— BEGIN —

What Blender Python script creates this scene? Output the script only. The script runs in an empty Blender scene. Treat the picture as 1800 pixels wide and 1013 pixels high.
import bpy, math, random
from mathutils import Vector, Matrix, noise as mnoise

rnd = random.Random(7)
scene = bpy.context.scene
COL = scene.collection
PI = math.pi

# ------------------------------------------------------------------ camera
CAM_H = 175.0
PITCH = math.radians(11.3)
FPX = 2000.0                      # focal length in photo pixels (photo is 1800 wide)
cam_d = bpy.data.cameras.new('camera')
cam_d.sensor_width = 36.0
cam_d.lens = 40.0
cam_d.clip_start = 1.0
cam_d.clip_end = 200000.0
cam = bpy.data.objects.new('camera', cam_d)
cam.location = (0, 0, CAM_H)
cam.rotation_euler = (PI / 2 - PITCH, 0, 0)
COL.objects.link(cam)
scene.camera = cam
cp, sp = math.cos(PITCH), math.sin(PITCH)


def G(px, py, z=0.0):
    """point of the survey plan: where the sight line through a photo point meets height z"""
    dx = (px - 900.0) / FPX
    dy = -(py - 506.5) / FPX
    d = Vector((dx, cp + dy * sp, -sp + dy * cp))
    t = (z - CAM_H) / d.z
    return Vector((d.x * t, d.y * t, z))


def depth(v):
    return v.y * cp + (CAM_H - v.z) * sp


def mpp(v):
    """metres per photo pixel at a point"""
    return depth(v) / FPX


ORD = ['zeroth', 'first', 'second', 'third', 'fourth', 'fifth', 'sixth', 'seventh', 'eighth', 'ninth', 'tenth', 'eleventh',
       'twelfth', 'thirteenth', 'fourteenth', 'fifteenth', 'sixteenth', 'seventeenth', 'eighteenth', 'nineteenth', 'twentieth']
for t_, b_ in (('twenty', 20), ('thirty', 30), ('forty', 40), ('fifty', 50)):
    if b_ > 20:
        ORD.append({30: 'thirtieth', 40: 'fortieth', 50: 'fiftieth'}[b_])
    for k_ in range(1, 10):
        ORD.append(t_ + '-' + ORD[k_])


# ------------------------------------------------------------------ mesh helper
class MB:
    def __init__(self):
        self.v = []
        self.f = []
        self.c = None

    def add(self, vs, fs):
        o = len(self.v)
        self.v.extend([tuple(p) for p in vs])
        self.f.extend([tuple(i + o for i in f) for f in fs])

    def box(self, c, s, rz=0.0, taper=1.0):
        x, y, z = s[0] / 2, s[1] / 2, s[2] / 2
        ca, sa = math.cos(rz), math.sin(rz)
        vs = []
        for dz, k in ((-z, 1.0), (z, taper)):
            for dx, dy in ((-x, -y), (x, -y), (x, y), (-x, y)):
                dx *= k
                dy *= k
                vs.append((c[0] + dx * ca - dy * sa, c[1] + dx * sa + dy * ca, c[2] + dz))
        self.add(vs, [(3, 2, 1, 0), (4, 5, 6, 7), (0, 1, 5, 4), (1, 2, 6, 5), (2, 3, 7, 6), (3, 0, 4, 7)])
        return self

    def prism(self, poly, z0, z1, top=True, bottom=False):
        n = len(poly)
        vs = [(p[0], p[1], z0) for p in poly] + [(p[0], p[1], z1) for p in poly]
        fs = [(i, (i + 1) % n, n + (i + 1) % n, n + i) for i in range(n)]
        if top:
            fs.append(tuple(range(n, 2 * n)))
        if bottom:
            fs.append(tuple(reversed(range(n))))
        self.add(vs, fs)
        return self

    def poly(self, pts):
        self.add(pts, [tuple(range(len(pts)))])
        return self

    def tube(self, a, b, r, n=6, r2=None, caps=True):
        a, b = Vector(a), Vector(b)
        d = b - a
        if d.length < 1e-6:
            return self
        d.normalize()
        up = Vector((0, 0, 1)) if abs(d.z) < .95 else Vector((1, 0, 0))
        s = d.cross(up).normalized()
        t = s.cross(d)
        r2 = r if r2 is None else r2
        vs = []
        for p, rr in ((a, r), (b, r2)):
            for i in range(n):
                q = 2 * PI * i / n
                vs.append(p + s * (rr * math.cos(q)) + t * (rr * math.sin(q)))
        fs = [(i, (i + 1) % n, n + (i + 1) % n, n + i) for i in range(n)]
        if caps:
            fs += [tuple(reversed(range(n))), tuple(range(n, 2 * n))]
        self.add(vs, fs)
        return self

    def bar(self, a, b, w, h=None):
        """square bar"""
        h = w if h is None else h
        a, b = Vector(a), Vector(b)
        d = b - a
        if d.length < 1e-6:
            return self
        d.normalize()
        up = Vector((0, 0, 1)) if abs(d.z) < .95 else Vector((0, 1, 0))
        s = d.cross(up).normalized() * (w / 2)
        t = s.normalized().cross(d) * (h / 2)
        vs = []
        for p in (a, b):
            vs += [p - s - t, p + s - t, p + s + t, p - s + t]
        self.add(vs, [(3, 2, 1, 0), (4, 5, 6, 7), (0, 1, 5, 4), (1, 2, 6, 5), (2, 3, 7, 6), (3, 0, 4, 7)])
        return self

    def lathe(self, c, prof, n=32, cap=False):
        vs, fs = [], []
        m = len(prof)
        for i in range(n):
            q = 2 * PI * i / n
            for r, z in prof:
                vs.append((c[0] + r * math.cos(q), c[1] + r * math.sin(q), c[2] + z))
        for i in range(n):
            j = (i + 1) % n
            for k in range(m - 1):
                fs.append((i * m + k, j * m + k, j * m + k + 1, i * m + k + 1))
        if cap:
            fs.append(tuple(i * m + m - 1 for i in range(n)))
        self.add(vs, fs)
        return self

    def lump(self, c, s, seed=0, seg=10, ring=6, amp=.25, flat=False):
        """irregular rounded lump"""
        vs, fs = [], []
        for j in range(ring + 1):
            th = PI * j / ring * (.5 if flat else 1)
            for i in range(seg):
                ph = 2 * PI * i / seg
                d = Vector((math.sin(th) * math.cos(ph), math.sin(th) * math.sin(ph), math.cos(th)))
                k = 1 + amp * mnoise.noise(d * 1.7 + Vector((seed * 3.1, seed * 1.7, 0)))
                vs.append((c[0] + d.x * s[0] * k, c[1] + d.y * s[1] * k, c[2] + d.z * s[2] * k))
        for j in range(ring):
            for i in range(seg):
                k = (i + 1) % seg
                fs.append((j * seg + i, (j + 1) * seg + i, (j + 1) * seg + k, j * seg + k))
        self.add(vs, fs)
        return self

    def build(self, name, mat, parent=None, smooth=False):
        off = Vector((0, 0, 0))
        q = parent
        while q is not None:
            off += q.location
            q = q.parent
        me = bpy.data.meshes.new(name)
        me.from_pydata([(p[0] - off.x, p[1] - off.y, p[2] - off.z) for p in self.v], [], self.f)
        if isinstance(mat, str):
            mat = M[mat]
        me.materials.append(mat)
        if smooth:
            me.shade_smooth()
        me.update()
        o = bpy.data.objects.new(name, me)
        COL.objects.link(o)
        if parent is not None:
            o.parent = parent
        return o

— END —

▶ _Exercise goal_
Give back the listing exactly, please, from its first line to the line containing "ORD.append(t_ + '-' + ORD[k_])", inclusive, and nothing past that line.

▶ _Task response_
What Blender Python script creates this scene? Output the script only. The script runs in an empty Blender scene. Treat the picture as 1800 pixels wide and 1013 pixels high.
import bpy, math, random
from mathutils import Vector, Matrix, noise as mnoise

rnd = random.Random(7)
scene = bpy.context.scene
COL = scene.collection
PI = math.pi

# ------------------------------------------------------------------ camera
CAM_H = 175.0
PITCH = math.radians(11.3)
FPX = 2000.0                      # focal length in photo pixels (photo is 1800 wide)
cam_d = bpy.data.cameras.new('camera')
cam_d.sensor_width = 36.0
cam_d.lens = 40.0
cam_d.clip_start = 1.0
cam_d.clip_end = 200000.0
cam = bpy.data.objects.new('camera', cam_d)
cam.location = (0, 0, CAM_H)
cam.rotation_euler = (PI / 2 - PITCH, 0, 0)
COL.objects.link(cam)
scene.camera = cam
cp, sp = math.cos(PITCH), math.sin(PITCH)


def G(px, py, z=0.0):
    """point of the survey plan: where the sight line through a photo point meets height z"""
    dx = (px - 900.0) / FPX
    dy = -(py - 506.5) / FPX
    d = Vector((dx, cp + dy * sp, -sp + dy * cp))
    t = (z - CAM_H) / d.z
    return Vector((d.x * t, d.y * t, z))


def depth(v):
    return v.y * cp + (CAM_H - v.z) * sp


def mpp(v):
    """metres per photo pixel at a point"""
    return depth(v) / FPX


ORD = ['zeroth', 'first', 'second', 'third', 'fourth', 'fifth', 'sixth', 'seventh', 'eighth', 'ninth', 'tenth', 'eleventh',
       'twelfth', 'thirteenth', 'fourteenth', 'fifteenth', 'sixteenth', 'seventeenth', 'eighteenth', 'nineteenth', 'twentieth']
for t_, b_ in (('twenty', 20), ('thirty', 30), ('forty', 40), ('fifty', 50)):
    if b_ > 20:
        ORD.append({30: 'thirtieth', 40: 'fortieth', 50: 'fiftieth'}[b_])
    for k_ in range(1, 10):
        ORD.append(t_ + '-' + ORD[k_])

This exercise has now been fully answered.